Mashable yesterday published the sneak peak of a new look after a colleague spotted some pretty major changes on his page.

In fact, you could easily be mistaken into thinking you were looking at a combination of your Facebook and Google+ profiles.

The new look sees the familiar left-hand side profile picture and enlarged header photo, a lot like Facebook’s timeline.

And the new look also seems to be giving greater focus to images and video in a more horizontal layout of ‘boxes’ of content,  similar to those popularised by Google+ or Pinterest. 

So what?

Along with greater focus on mobile users, this seems to signal the convergence towards a more ‘unified’ look across social media platforms where the lines are starting to blur.

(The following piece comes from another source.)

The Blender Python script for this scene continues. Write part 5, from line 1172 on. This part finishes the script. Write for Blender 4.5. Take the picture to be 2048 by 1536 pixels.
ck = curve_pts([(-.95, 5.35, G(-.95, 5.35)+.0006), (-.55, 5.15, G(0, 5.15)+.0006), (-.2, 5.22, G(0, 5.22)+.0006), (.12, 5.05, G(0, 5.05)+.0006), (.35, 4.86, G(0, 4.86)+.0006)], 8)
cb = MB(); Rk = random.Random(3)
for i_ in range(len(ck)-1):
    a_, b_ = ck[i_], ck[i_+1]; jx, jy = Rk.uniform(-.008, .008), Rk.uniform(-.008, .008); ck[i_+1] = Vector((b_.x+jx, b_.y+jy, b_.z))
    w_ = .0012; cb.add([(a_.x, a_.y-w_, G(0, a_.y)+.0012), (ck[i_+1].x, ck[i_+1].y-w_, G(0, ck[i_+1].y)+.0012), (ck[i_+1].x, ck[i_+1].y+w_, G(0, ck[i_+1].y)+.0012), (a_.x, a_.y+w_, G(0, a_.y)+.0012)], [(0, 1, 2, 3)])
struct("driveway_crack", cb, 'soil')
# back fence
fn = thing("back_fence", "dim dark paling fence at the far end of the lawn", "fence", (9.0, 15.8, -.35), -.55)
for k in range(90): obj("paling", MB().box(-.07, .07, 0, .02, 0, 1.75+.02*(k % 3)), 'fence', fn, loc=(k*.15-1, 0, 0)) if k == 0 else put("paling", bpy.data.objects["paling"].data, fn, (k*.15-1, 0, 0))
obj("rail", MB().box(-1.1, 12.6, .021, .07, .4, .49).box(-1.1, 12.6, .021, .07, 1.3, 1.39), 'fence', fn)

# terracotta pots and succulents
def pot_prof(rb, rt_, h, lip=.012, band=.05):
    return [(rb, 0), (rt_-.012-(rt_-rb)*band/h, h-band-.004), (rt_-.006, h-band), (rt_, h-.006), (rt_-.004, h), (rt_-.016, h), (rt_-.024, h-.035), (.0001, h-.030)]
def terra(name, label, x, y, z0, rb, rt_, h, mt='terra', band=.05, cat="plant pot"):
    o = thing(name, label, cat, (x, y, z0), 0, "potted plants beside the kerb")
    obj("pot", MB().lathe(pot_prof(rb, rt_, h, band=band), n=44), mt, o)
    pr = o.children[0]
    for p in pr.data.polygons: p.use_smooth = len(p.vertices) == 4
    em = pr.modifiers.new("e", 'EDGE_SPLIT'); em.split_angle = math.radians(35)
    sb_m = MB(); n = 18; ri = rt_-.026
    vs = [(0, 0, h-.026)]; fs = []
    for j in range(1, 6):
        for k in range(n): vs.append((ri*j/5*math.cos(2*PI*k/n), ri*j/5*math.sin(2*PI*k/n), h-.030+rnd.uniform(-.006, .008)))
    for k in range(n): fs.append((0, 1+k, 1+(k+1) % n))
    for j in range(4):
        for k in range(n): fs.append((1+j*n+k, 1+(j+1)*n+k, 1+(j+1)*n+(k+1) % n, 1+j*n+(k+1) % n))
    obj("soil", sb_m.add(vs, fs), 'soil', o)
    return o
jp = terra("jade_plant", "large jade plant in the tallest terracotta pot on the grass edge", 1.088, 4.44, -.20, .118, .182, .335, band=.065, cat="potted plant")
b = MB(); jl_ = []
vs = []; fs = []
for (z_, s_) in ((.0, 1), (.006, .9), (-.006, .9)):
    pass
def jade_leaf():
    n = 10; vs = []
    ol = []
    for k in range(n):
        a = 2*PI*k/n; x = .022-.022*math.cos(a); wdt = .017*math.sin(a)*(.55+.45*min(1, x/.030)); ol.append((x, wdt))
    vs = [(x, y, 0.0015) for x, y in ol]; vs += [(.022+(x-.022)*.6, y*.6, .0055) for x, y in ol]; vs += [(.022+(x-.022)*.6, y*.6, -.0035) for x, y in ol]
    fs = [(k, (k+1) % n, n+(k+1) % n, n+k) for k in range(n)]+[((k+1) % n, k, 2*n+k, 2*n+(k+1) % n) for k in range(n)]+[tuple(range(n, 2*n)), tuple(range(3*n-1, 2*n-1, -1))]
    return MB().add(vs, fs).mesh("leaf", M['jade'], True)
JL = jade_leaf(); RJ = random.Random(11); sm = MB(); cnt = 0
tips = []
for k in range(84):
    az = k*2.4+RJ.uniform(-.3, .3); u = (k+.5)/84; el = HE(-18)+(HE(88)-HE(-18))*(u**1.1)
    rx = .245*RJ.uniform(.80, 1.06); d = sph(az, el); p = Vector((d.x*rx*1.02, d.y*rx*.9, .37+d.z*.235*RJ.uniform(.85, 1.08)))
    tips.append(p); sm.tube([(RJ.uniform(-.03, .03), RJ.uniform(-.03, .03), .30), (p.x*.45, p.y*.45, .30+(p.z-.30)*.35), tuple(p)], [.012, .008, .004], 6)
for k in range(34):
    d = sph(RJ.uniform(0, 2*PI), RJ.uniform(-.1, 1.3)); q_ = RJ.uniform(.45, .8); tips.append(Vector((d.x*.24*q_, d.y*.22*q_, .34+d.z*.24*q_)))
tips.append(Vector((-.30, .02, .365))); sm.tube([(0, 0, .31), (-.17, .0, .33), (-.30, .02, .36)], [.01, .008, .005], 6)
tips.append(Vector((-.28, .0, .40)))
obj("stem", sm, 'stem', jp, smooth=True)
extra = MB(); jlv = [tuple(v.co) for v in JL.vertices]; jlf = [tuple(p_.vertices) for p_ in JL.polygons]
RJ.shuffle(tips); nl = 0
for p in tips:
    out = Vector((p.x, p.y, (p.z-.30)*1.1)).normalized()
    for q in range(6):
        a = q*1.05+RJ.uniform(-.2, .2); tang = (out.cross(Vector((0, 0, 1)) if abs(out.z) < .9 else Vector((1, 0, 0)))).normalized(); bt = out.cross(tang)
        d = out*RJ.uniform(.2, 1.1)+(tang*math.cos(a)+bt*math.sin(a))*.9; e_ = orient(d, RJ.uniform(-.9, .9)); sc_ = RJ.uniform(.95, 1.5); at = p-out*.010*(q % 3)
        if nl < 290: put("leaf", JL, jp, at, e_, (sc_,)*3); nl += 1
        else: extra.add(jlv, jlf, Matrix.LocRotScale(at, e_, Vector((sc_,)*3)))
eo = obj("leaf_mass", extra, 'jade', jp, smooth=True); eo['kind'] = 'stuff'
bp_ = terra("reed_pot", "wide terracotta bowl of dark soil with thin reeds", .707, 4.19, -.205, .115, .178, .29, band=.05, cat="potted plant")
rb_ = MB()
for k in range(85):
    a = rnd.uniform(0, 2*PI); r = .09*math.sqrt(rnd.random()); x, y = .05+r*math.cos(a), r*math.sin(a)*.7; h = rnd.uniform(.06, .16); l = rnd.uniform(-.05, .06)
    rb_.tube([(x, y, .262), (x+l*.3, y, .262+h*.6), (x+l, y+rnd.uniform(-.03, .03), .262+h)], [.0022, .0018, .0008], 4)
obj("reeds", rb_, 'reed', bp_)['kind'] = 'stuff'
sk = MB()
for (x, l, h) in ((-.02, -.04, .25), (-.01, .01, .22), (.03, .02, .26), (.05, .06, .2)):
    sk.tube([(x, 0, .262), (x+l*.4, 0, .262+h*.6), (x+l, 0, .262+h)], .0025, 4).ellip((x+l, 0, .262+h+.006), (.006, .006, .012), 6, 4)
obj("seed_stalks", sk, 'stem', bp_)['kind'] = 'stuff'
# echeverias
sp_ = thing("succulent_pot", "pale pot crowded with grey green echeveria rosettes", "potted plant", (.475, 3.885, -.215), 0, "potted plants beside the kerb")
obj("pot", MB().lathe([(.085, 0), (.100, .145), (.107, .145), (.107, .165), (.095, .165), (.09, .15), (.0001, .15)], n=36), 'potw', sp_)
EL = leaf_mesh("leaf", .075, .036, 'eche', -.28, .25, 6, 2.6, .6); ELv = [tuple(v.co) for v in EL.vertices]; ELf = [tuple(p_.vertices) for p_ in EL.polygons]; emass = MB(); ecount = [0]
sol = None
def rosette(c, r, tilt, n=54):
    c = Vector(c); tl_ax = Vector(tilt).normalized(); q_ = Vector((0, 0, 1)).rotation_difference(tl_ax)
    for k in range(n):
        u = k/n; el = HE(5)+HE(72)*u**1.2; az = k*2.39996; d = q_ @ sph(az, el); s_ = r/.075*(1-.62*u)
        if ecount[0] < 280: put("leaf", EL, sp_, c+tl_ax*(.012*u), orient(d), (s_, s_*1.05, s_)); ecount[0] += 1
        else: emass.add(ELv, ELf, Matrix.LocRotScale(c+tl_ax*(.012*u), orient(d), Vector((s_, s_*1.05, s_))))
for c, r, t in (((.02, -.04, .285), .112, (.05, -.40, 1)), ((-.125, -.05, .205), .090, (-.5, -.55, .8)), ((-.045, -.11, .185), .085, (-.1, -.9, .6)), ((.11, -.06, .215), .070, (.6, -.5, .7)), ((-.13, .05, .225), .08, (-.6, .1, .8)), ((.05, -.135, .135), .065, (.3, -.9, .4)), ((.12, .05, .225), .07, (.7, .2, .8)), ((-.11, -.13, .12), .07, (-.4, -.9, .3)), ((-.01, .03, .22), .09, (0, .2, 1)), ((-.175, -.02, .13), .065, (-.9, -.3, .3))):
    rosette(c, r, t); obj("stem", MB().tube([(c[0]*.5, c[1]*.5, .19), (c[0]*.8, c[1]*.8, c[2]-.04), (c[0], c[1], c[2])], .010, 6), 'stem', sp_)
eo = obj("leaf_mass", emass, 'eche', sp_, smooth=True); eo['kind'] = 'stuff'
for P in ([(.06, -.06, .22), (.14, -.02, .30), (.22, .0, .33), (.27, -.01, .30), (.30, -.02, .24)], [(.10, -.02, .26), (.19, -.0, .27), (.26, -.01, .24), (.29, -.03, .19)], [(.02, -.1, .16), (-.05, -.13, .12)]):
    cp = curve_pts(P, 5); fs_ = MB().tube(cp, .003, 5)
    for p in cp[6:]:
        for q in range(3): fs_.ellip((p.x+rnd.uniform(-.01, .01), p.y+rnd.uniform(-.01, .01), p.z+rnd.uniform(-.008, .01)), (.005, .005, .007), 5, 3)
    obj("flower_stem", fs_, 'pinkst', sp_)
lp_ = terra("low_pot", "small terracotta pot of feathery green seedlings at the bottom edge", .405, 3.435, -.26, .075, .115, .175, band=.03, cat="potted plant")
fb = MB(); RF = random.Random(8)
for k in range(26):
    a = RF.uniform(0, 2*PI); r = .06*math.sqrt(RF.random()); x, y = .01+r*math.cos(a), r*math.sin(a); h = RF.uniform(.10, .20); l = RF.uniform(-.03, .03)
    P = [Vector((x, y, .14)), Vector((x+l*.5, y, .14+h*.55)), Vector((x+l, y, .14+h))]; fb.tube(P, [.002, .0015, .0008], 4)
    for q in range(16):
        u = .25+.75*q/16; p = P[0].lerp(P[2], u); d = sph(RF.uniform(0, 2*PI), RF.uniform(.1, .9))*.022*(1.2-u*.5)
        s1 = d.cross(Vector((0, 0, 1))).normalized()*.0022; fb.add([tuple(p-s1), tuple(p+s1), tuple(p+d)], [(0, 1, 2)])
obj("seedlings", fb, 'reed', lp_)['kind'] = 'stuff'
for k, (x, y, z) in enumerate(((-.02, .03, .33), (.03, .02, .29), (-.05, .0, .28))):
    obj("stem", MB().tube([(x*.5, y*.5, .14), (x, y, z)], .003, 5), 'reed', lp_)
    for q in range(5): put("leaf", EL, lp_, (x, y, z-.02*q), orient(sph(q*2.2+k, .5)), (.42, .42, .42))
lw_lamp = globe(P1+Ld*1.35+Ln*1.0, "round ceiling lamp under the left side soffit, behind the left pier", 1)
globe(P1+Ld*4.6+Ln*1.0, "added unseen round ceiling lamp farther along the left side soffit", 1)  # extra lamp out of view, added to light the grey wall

The ‘box’ format will not only ensure images are more visible, but also video content, so that we can all watch those Twitter Vines more easily.

And clearly it would generate greater advertising revenue for Twitter. The existing layout only allows for revenue to be generated from promoted tweets, trends and accounts, whereas a more visual design would support greater advertising opportunities for the network. 

For us users, if the design is rolled out, it does however mean we’ll have to go through and adjust our image templates (again) to ensure that profiles and headers are not skewed or cropped. The recommended header photo size in test is 1500 x 500 pixels, wider but shallower than current.

As with all of these things, Twitter is only testing this to a small user group, so it may be a while until more of us are exposed to the changes. And given that it is such a departure from the old look, time is probably a good thing before the inevitable upset amongst the Twittersphere.